Among the entries below, count the lines where the string "this" occurs, and give only the number.

SOURCE RECORDS:
-- -- --

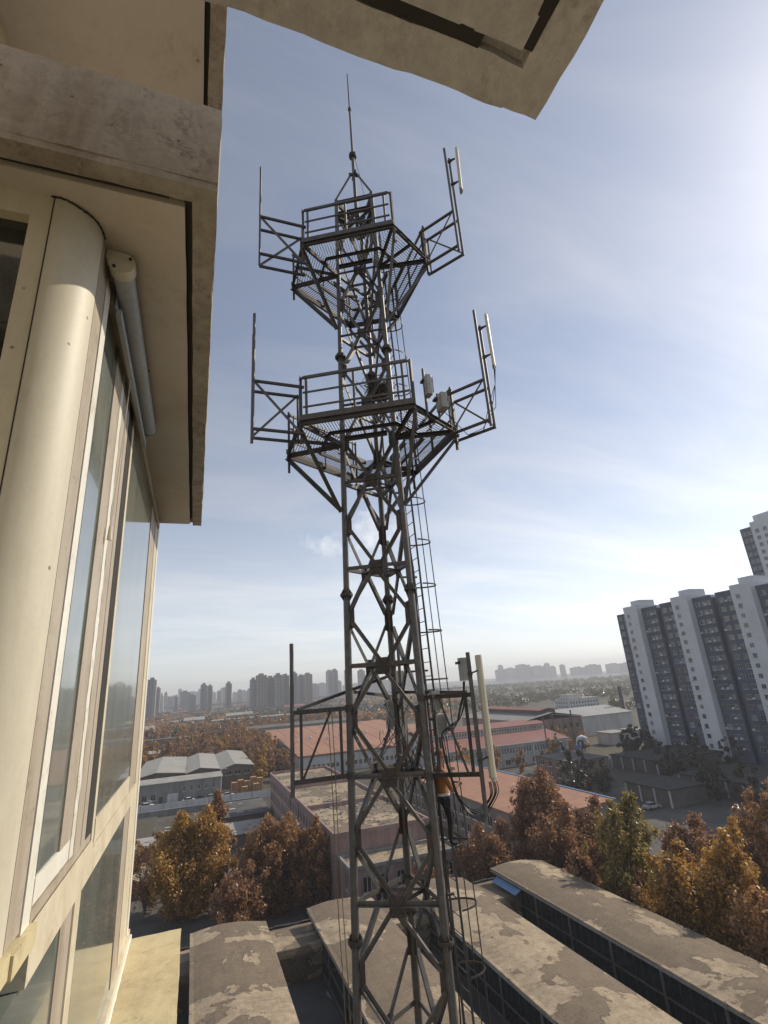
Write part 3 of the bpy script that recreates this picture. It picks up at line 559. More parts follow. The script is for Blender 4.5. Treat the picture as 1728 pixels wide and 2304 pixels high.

-- -- --

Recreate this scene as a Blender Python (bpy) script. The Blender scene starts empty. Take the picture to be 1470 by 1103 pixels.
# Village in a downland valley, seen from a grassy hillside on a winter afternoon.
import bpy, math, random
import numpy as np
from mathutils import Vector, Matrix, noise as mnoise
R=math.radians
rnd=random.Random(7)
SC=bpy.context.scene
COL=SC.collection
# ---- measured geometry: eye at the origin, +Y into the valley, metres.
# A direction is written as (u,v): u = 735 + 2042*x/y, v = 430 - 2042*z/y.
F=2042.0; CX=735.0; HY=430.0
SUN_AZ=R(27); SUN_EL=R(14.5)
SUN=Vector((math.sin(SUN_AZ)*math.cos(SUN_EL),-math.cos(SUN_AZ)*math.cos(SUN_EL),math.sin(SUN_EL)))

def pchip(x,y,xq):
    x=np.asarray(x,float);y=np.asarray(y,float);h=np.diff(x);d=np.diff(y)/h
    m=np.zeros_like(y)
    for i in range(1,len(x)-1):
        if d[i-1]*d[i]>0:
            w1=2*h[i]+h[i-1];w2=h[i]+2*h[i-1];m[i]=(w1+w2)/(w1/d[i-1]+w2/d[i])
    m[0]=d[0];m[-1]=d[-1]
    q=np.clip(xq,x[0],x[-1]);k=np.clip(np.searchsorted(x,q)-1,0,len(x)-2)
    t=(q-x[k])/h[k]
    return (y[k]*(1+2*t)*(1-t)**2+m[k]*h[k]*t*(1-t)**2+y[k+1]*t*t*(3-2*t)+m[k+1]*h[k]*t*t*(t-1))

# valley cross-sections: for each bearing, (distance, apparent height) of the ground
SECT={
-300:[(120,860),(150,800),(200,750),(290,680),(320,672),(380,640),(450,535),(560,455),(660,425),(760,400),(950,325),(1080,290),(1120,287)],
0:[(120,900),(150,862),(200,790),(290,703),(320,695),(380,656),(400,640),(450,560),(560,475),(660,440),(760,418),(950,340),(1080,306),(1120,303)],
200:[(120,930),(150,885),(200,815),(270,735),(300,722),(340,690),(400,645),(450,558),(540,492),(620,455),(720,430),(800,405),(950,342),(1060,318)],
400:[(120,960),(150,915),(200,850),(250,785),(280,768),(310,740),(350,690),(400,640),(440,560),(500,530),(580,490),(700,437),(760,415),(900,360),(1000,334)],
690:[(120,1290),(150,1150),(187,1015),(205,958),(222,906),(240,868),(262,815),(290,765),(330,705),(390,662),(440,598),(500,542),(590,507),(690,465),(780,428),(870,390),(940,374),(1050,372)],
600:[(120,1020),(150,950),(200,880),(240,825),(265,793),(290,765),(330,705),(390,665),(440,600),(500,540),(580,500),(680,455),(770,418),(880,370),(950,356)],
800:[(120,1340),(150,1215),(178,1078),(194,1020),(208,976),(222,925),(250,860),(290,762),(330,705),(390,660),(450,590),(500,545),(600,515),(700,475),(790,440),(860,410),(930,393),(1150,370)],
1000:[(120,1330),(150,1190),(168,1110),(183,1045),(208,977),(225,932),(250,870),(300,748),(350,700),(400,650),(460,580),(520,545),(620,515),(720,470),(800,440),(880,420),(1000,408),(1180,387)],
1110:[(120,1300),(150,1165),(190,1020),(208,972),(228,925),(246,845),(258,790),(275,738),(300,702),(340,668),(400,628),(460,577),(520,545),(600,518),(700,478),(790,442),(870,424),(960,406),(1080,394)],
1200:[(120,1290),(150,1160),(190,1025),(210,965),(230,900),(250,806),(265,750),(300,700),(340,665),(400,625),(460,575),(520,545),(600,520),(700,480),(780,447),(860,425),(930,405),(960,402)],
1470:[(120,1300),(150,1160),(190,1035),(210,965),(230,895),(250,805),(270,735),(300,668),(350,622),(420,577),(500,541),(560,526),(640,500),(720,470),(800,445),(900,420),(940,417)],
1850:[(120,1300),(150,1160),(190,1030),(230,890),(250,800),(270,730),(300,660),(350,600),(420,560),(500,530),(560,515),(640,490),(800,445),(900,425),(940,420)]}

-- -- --

EXPECTED OUTPUT: 2